What you will do - Print each line of the listing once more, precisely as given.

Collected data -

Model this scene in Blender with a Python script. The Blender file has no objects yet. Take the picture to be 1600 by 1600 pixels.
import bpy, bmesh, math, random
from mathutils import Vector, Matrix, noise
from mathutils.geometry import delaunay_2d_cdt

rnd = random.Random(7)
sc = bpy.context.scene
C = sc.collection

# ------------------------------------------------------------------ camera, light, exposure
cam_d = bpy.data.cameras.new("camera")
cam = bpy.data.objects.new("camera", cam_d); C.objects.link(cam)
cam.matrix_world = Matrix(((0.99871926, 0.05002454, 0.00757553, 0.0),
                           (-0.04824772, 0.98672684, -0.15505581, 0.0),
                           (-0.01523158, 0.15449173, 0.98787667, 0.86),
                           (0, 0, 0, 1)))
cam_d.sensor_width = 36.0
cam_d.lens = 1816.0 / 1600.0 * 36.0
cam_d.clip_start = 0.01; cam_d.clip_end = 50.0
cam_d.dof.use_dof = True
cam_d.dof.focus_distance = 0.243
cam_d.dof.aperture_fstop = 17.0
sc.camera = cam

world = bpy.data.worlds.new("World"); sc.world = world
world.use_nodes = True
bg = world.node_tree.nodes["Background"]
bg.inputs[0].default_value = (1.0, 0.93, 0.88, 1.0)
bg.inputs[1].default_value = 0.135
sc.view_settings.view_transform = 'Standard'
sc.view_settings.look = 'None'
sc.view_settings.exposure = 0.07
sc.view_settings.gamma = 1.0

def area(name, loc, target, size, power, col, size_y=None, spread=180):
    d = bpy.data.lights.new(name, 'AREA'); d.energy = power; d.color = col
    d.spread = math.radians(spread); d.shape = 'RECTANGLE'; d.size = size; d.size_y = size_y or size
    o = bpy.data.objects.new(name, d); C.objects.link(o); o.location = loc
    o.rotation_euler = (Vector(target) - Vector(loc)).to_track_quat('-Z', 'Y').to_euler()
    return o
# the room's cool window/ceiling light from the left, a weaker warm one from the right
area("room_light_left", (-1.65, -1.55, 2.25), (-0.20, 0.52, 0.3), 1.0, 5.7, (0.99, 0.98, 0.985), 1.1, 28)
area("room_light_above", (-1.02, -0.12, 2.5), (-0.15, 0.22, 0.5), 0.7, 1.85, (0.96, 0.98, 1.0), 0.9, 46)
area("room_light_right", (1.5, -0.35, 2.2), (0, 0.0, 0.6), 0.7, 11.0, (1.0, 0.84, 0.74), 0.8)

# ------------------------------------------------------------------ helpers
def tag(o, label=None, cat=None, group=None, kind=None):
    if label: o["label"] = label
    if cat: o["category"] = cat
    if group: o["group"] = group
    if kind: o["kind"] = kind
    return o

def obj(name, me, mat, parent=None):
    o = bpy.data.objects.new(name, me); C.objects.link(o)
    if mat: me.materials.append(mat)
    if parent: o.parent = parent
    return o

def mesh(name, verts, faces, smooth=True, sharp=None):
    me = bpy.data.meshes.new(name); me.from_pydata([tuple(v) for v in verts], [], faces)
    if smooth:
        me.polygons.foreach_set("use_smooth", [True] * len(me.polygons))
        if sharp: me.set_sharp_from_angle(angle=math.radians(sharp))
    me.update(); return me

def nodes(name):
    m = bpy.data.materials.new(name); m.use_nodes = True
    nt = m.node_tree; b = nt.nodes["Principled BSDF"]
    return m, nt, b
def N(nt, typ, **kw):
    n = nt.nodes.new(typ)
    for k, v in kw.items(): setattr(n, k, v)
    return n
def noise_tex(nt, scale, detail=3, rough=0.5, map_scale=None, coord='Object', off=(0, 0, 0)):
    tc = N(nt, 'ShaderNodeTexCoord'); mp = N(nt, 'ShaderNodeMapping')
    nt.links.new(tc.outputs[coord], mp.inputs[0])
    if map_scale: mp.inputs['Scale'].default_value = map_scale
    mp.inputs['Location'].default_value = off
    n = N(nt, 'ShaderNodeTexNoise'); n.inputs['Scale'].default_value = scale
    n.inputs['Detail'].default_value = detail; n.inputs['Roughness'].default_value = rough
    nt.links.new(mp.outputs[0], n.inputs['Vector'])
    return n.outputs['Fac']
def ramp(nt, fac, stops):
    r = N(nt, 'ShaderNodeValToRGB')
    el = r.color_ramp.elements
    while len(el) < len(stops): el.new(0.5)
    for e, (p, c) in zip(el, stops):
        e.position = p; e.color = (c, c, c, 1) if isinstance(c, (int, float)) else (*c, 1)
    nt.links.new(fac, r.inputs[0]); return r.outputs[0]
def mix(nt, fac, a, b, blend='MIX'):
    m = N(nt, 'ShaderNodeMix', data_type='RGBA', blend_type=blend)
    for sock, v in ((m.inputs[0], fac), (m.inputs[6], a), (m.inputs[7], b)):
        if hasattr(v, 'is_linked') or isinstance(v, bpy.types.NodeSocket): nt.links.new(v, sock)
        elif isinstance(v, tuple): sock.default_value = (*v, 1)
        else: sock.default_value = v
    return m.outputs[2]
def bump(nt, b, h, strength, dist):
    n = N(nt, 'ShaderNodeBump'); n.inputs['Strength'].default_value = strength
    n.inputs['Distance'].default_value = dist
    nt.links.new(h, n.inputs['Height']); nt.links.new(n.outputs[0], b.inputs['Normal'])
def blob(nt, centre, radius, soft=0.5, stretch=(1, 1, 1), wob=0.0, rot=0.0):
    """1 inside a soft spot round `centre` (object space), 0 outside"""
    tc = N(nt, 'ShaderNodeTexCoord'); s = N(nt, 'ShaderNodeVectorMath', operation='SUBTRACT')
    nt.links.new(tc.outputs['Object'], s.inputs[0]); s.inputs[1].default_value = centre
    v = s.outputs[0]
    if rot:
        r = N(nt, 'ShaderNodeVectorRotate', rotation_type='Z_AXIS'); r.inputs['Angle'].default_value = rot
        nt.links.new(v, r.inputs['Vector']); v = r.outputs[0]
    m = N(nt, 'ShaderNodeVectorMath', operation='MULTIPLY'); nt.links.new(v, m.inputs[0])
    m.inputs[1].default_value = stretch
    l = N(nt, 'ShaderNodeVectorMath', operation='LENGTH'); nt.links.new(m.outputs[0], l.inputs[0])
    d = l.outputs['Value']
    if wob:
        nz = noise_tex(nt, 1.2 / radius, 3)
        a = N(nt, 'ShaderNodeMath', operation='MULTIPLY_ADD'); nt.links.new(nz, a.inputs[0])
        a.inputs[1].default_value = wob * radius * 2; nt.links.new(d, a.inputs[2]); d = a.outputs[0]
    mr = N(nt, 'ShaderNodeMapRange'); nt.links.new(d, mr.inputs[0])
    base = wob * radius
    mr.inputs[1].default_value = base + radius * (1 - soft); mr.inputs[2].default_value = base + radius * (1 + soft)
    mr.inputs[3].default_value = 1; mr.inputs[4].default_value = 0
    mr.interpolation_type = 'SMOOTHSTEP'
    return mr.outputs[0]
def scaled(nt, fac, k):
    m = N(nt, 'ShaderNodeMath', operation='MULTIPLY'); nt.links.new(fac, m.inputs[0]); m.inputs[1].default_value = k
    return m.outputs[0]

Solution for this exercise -
Model this scene in Blender with a Python script. The Blender file has no objects yet. Take the picture to be 1600 by 1600 pixels.
import bpy, bmesh, math, random
from mathutils import Vector, Matrix, noise
from mathutils.geometry import delaunay_2d_cdt

rnd = random.Random(7)
sc = bpy.context.scene
C = sc.collection

# ------------------------------------------------------------------ camera, light, exposure
cam_d = bpy.data.cameras.new("camera")
cam = bpy.data.objects.new("camera", cam_d); C.objects.link(cam)
cam.matrix_world = Matrix(((0.99871926, 0.05002454, 0.00757553, 0.0),
                           (-0.04824772, 0.98672684, -0.15505581, 0.0),
                           (-0.01523158, 0.15449173, 0.98787667, 0.86),
                           (0, 0, 0, 1)))
cam_d.sensor_width = 36.0
cam_d.lens = 1816.0 / 1600.0 * 36.0
cam_d.clip_start = 0.01; cam_d.clip_end = 50.0
cam_d.dof.use_dof = True
cam_d.dof.focus_distance = 0.243
cam_d.dof.aperture_fstop = 17.0
sc.camera = cam

world = bpy.data.worlds.new("World"); sc.world = world
world.use_nodes = True
bg = world.node_tree.nodes["Background"]
bg.inputs[0].default_value = (1.0, 0.93, 0.88, 1.0)
bg.inputs[1].default_value = 0.135
sc.view_settings.view_transform = 'Standard'
sc.view_settings.look = 'None'
sc.view_settings.exposure = 0.07
sc.view_settings.gamma = 1.0

def area(name, loc, target, size, power, col, size_y=None, spread=180):
    d = bpy.data.lights.new(name, 'AREA'); d.energy = power; d.color = col
    d.spread = math.radians(spread); d.shape = 'RECTANGLE'; d.size = size; d.size_y = size_y or size
    o = bpy.data.objects.new(name, d); C.objects.link(o); o.location = loc
    o.rotation_euler = (Vector(target) - Vector(loc)).to_track_quat('-Z', 'Y').to_euler()
    return o
# the room's cool window/ceiling light from the left, a weaker warm one from the right
area("room_light_left", (-1.65, -1.55, 2.25), (-0.20, 0.52, 0.3), 1.0, 5.7, (0.99, 0.98, 0.985), 1.1, 28)
area("room_light_above", (-1.02, -0.12, 2.5), (-0.15, 0.22, 0.5), 0.7, 1.85, (0.96, 0.98, 1.0), 0.9, 46)
area("room_light_right", (1.5, -0.35, 2.2), (0, 0.0, 0.6), 0.7, 11.0, (1.0, 0.84, 0.74), 0.8)

# ------------------------------------------------------------------ helpers
def tag(o, label=None, cat=None, group=None, kind=None):
    if label: o["label"] = label
    if cat: o["category"] = cat
    if group: o["group"] = group
    if kind: o["kind"] = kind
    return o

def obj(name, me, mat, parent=None):
    o = bpy.data.objects.new(name, me); C.objects.link(o)
    if mat: me.materials.append(mat)
    if parent: o.parent = parent
    return o

def mesh(name, verts, faces, smooth=True, sharp=None):
    me = bpy.data.meshes.new(name); me.from_pydata([tuple(v) for v in verts], [], faces)
    if smooth:
        me.polygons.foreach_set("use_smooth", [True] * len(me.polygons))
        if sharp: me.set_sharp_from_angle(angle=math.radians(sharp))
    me.update(); return me

def nodes(name):
    m = bpy.data.materials.new(name); m.use_nodes = True
    nt = m.node_tree; b = nt.nodes["Principled BSDF"]
    return m, nt, b
def N(nt, typ, **kw):
    n = nt.nodes.new(typ)
    for k, v in kw.items(): setattr(n, k, v)
    return n
def noise_tex(nt, scale, detail=3, rough=0.5, map_scale=None, coord='Object', off=(0, 0, 0)):
    tc = N(nt, 'ShaderNodeTexCoord'); mp = N(nt, 'ShaderNodeMapping')
    nt.links.new(tc.outputs[coord], mp.inputs[0])
    if map_scale: mp.inputs['Scale'].default_value = map_scale
    mp.inputs['Location'].default_value = off
    n = N(nt, 'ShaderNodeTexNoise'); n.inputs['Scale'].default_value = scale
    n.inputs['Detail'].default_value = detail; n.inputs['Roughness'].default_value = rough
    nt.links.new(mp.outputs[0], n.inputs['Vector'])
    return n.outputs['Fac']
def ramp(nt, fac, stops):
    r = N(nt, 'ShaderNodeValToRGB')
    el = r.color_ramp.elements
    while len(el) < len(stops): el.new(0.5)
    for e, (p, c) in zip(el, stops):
        e.position = p; e.color = (c, c, c, 1) if isinstance(c, (int, float)) else (*c, 1)
    nt.links.new(fac, r.inputs[0]); return r.outputs[0]
def mix(nt, fac, a, b, blend='MIX'):
    m = N(nt, 'ShaderNodeMix', data_type='RGBA', blend_type=blend)
    for sock, v in ((m.inputs[0], fac), (m.inputs[6], a), (m.inputs[7], b)):
        if hasattr(v, 'is_linked') or isinstance(v, bpy.types.NodeSocket): nt.links.new(v, sock)
        elif isinstance(v, tuple): sock.default_value = (*v, 1)
        else: sock.default_value = v
    return m.outputs[2]
def bump(nt, b, h, strength, dist):
    n = N(nt, 'ShaderNodeBump'); n.inputs['Strength'].default_value = strength
    n.inputs['Distance'].default_value = dist
    nt.links.new(h, n.inputs['Height']); nt.links.new(n.outputs[0], b.inputs['Normal'])
def blob(nt, centre, radius, soft=0.5, stretch=(1, 1, 1), wob=0.0, rot=0.0):
    """1 inside a soft spot round `centre` (object space), 0 outside"""
    tc = N(nt, 'ShaderNodeTexCoord'); s = N(nt, 'ShaderNodeVectorMath', operation='SUBTRACT')
    nt.links.new(tc.outputs['Object'], s.inputs[0]); s.inputs[1].default_value = centre
    v = s.outputs[0]
    if rot:
        r = N(nt, 'ShaderNodeVectorRotate', rotation_type='Z_AXIS'); r.inputs['Angle'].default_value = rot
        nt.links.new(v, r.inputs['Vector']); v = r.outputs[0]
    m = N(nt, 'ShaderNodeVectorMath', operation='MULTIPLY'); nt.links.new(v, m.inputs[0])
    m.inputs[1].default_value = stretch
    l = N(nt, 'ShaderNodeVectorMath', operation='LENGTH'); nt.links.new(m.outputs[0], l.inputs[0])
    d = l.outputs['Value']
    if wob:
        nz = noise_tex(nt, 1.2 / radius, 3)
        a = N(nt, 'ShaderNodeMath', operation='MULTIPLY_ADD'); nt.links.new(nz, a.inputs[0])
        a.inputs[1].default_value = wob * radius * 2; nt.links.new(d, a.inputs[2]); d = a.outputs[0]
    mr = N(nt, 'ShaderNodeMapRange'); nt.links.new(d, mr.inputs[0])
    base = wob * radius
    mr.inputs[1].default_value = base + radius * (1 - soft); mr.inputs[2].default_value = base + radius * (1 + soft)
    mr.inputs[3].default_value = 1; mr.inputs[4].default_value = 0
    mr.interpolation_type = 'SMOOTHSTEP'
    return mr.outputs[0]
def scaled(nt, fac, k):
    m = N(nt, 'ShaderNodeMath', operation='MULTIPLY'); nt.links.new(fac, m.inputs[0]); m.inputs[1].default_value = k
    return m.outputs[0]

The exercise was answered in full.